For some time, my cricket-mad housemate has been badgering me to attend a match with him. No entreaties on my part for mercy, no threats to heckle the outfielders or suddenly burst forth into a rousing American baseball ditty at the earliest opportunity, no appeals to reason could dissuade my housemate from his quest to bring cricket to the ignorant masses.

I must admit that I have spent many hours mocking cricket on all the usual points: it is a sport that frequently runs into multiple days in a single game.  They stop play for tea intervals.  There are no sensible breaks like innings to allow the losing side to make up ground.  The uniforms lack colour & joie de vivre.  The radio commentary is so slow that they are frequently reduced to talking about rare birds sighted on the field, or types of cake that have been sent them by fans.  All the field positions have silly, silly names.

Far from taking umbrage at all this mocking, it seems to have spurred CMH (cricket-mad housemate) to ever greater exertions to bring it into my favour, culminating in this insistence on going to a live match, and not just any live match.  Nothing would suffice but that we should attend a match at Lord’s, the home of cricket.  Hallowed ground to cricket-fanciers across the globe.  And so it was that last Sunday we found ourselves at the Village Cup final.

Prior to attending the Village Cup final, CMH & I could not for the life of us remember the names of the villages who were going to play.  We would say to one another: “It’s next Sunday, isn’t it, that we’re going to see the cricket?  Who’s playing again?  Lesser Chippington versus Budleigh Meadows?  Upper Egglesbury versus Havering Norton?  Henley-on-the-Green versus Tunbridge Mews?”

In the event, we were presented with the two most archetypically named English villages ever to test their sporting mettle: Woodhouse Grange against Great and Little Tew.  Match day dawned cloudy but turned into a fine, crisp early autumn afternoon. Gentle sunlight filtered down onto the emerald green field, exactly as though we were in one of the lesser Wodehouse novels. Around us the gentle buzz of the crowd, the muffled pop of the occasional champagne cork, and quietly dignified applause.  Part of the crowd was doing this, anyway.  The other part was busy with pork pies, flat caps and heckling the umpires.  We quickly adopted a policy of applauding equally for both sides, which seemed to be perfectly acceptable to all parties.

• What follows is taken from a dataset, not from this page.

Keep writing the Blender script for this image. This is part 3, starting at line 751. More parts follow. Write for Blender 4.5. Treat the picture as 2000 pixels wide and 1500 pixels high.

I admit, I warmed to cricket when I realised we could leave the grounds to have a full English breakfast at nearby greasy spoon and come back without missing any crucial elements of play.  Nobody seemed to mind in the least when I wandered off to potter around in the rose garden for a bit. Another friend of ours arrived in the middle of the afternoon bearing a most welcome infusion of cava. CMH then had to spend half an hour re-explaining all the major & minor points of cricket upon which which he’d spent a rather trying spell earlier in the day attempting to enlighten me.  Shortly after this a person a few rows behind us caught a very high-flying ball, causing general glee and admiration throughout the crowd.  In short, a good time was had by all and I realise now that my prior criticisms were both base and unfounded.  Any sport where you can get away with taking a light snooze in the stands in the middle of the afternoon is okay by me.

Alas for Oxfordshire, the combined sporting might of both Great and Little Tew was not enough to vanquish the mighty Woodhouse Grange.  I hope they felt that their day at Lord’s was rewarding nonetheless.  Mine certainly was.